The new rules will enhance the ability of Member States to confiscate assets that have been transferred to third parties, it will make it easier to confiscate criminal assets even when the suspect has fled and will ensure that competent authorities can temporarily freeze assets that risk disappearing if no action is taken.
At present, the amounts recovered from organised crime are modest if compared to the huge revenues generated by illegal activities such as drug trafficking, counterfeiting, human trafficking and small arms smuggling.

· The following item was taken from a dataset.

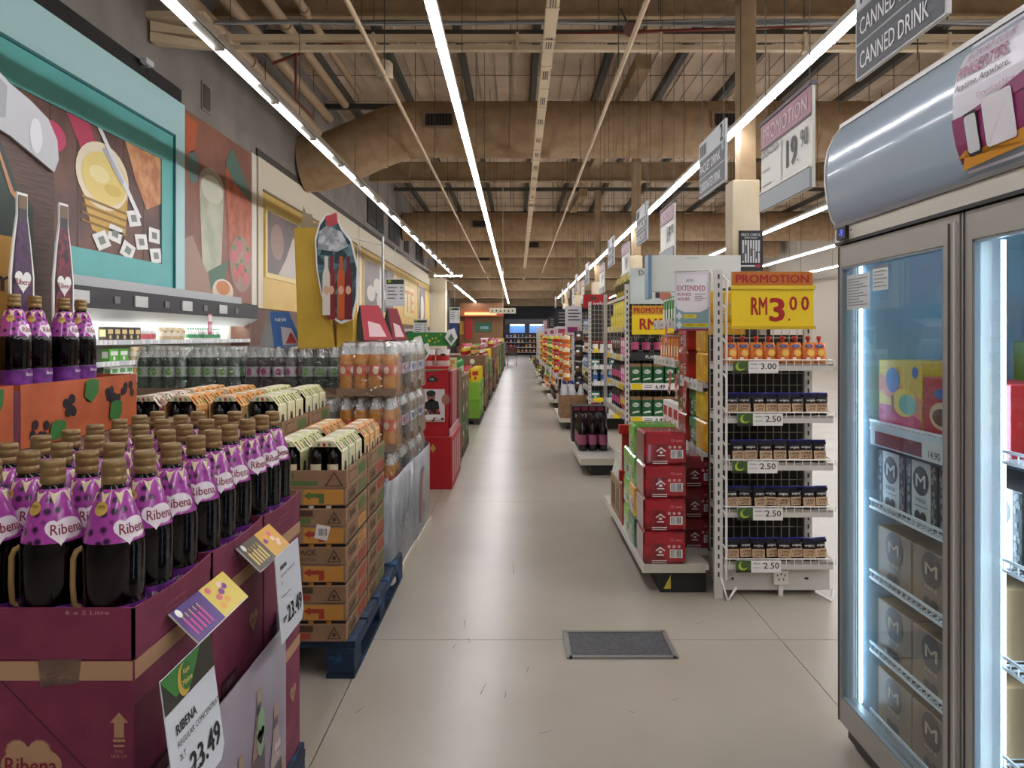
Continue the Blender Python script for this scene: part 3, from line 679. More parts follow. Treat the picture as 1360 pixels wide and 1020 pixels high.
for j in range(3):
    y0 = 1.375+.352*j
    for k in range(2):
        t = thing('cordial_carton', '%s maroon cordial carton, %s stack from the display front' % ('upper' if k else 'lower', ORD[j]), 'carton', (-1.205, y0, .14+.36*k), 0, 'maroon cartons of the cordial display')
        ob('body', MB().cbox(0, .505, 0, .345, 0, .358, mar, .003), t)
        mb = MB(); mb.rect(0.002, .503, .322, .357, tan).rect(.002, .503, .0015, .012, tan); 
        S = MB(Matrix.Translation((.505, 0, 0)) @ Matrix.Rotation(LW, 4, 'Z'), .0007).rect(0.002, .343, .322, .357, tan)
        S.rect(.05, .15, .06, .13, M('#3a141f', .6)).bars(.06, .14, .07, .12, M('#8d6a72', .6), 14, 2); S.flat(heart(.27, .2, .032), tan); S.txt('Ribena', .27, .193, .014, rtx, .048)
        for q in range(3): S.rect(.2, .29, .115-.02*q, .12-.02*q, M('#8d4a5c', .6))
        ob('tape_strip', mb, t); ob('side_print', S, t)
        mb = MB(); ax = .478; mb.flat([(ax-.009, .218), (ax+.009, .218), (ax+.009, .245), (ax+.017, .245), (ax, .264), (ax-.017, .245), (ax-.009, .245)], tan); mb.rect(ax-.011, ax+.011, .21, .215, tan).rect(ax-.01, ax+.01, .201, .205, tan)
        mb.txt('THIS', ax, .19, .006, tan).txt('SIDE UP', ax, .181, .006, tan)
        hc = .318; mb.disc(heart(hc-.006, .183, .043), tan, 1).disc(heart(hc-.006, .183, .046), M('#8d5a5a', .6), .5); mb.flat(ell(hc, .168, .056, .034), tan, 1.2); mb.txt('Ribena', hc, .152, .03, rtx, .094, 'c', 2.5, 0, .02)
        mb.flat([(.26, .322), (.265, .322), (.42, .16), (.415, .16)], M('#4d1529', .6), .6)
        ob('front_print', mb, t)
        if j == 0 and k: ob('sticky_tape', MB().flat([(.33, .36), (.41, .362), (.405, .318), (.335, .31)], thin('#cdb79a', .12, .3, .6), 2).flat([(.335, .36), (.395, .36), (.39, .33), (.345, .325)], M('#94714f', .4), 1.4), t)
        # the second crossing edge crease
blu = M('#122a44', .7, c2='#245f92', ts=9., lo=.54, hi=.7, bump=.3, bs=40.)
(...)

In the EU the profits derived from organised crime are substantial. For example, EU sales of illicit drugs generate an estimated €100 billion per year. In the United Kingdom in 2006 organised criminal revenue was estimated at £15 billion. In the same year, £125 million were recovered by the state.
The proposal will simplify existing rules and fill important gaps which are exploited by organised crime. It will:
- Lay down clearer and more efficient rules for confiscating assets not directly linked to a specific crime, but which clearly result from similar criminal activities by the convicted person (extended confiscation).
- Strengthen the rules on the confiscation of assets that are transferred from the suspect to a third party who should have realised that they derive from crime (third-party confiscation).
- Allow confiscation of assets where a criminal conviction is not possible because the suspect is dead, permanently ill or has fled (limited non-conviction based confiscation).
- Ensure that prosecutors can temporarily freeze assets that risk disappearing if no action is taken, subject to confirmation by a court (precautionary freezing).
- Require Member States to manage frozen assets so that they do not lose economic value before they are eventually confiscated (asset management).
- Ensure that actions taken to freeze and confiscate assets are balanced by strong measures to protect fundamental rights, in particular to ensure that individual's right to a presumption of innocence and the right to property are respected.